Размер шрифта
-
+

Слова в снегу: Книга о русских писателях - стр. 3

Русская проза жива, и создатели её живы в том очевидном и тонком мире, который соседствует с нашим. Очки дополненной реальности не нужны, чтобы увидеть его, достаточно души и сердца. И тогда на ночном бульваре в центре Москвы в свете фонаря вдруг мелькнёт быстрой тенью фигура в плаще, со странно-знакомым лицом, с длинным носом. Гоголь! А кто это идёт по Тверской, мимо бутиков и кафе, высокий, с седой головой, в гороховом пальто? Иван Сергеевич, вы? Тургенев кланяется с высоты роста. Тут же переносимся в Полтаву и видим, как из низенького домика выходит человек с окладистой бородой и озабоченным лицом. Плотная фигура, неспешные движения… Это Короленко, он держит путь в ВЧК, хлопотать за тех, кого арестовали прошлой ночью, позапрошлой ночью, любой ночью. И корабельный инженер Замятин склоняется над листом бумаги в сугубо сухопутной Лебедяни, где этим летом снова поспевают крупные красные яблоки.

Аввакум


Протопопа Аввакума расстригали и проклинали в кремлёвском Успенском соборе. Он перебивал и проклинал в ответ. Потом на ямской подводе его и его соратников дьякона Фёдора, священника Лазаря и старца Епифания повезли в Пустозёрск. Дорога долгая, месяцы пути. По дороге, на Печоре, народ собрался смотреть на мятежного протопопа, он встал на подводе во весь рост – волосы всклокочены, борода дыбом, ноги в цепях – и громко учил их держаться истинной веры и не отступать от правды.

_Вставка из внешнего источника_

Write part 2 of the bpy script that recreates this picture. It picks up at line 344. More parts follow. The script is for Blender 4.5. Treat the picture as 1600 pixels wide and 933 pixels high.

Многое он изведал. В Москве за протестные проповеди его арестовывали прямо в церкви, у всенощной; он сидел на патриаршем дворе на цепи, так же как сидел в цепях в Андрониковом монастыре в подвале, откуда его выводили, чтобы плевать в глаза и драть за волосы. А он в ответ бранил своих мучителей. В Юрьевце-Повольском он так разъярил город обличениями грехов, что толпа в тысячу человек вытащила его из приказа, била батогами и ногами. Особенно били бабы – «грех моих ради убили меня замертво и бросили под избяной угол»[1]. Избяной угол это ещё ничего, потому что хотели его труп и вовсе собакам в ров кинуть. В Пафнутьевом монастыре год сидел в темноте в цепях.

Пустозёрск – вторая его ссылка. Первая была в Сибирь. Из тёплой, уютной, печной Москвы его гнали в места холодные, дикие, необжитые, где пустынные горы восходят к столь же пустынным небесам и огромными зеркалами сияет лёд замёрзших озёр. В челобитной царю Алексею Михайловичу он называет эти места «бесхлебной страной» и просит хотя бы алтын в день на пропитание. По бескрайнему льду он однажды, впрягшись, тянул нарты с выловленной рыбой, и взмок, и обессилел под бескрайним небом. Тащил рыбу, сколько мог, потому что семья голодает, а потом упал. Скинул с шеи постромки и на локтях четыре версты полз по льду. На берегу залез на дерево – мокрая одежда застыла коркой – завернулся в тонкую беличью шубу и уснул. Потом опять брёл, шатаясь, и полз на коленях, и приполз к двери избы, но войти не смог. Жена, Настасья Марковна, взяла под мышки, втащила.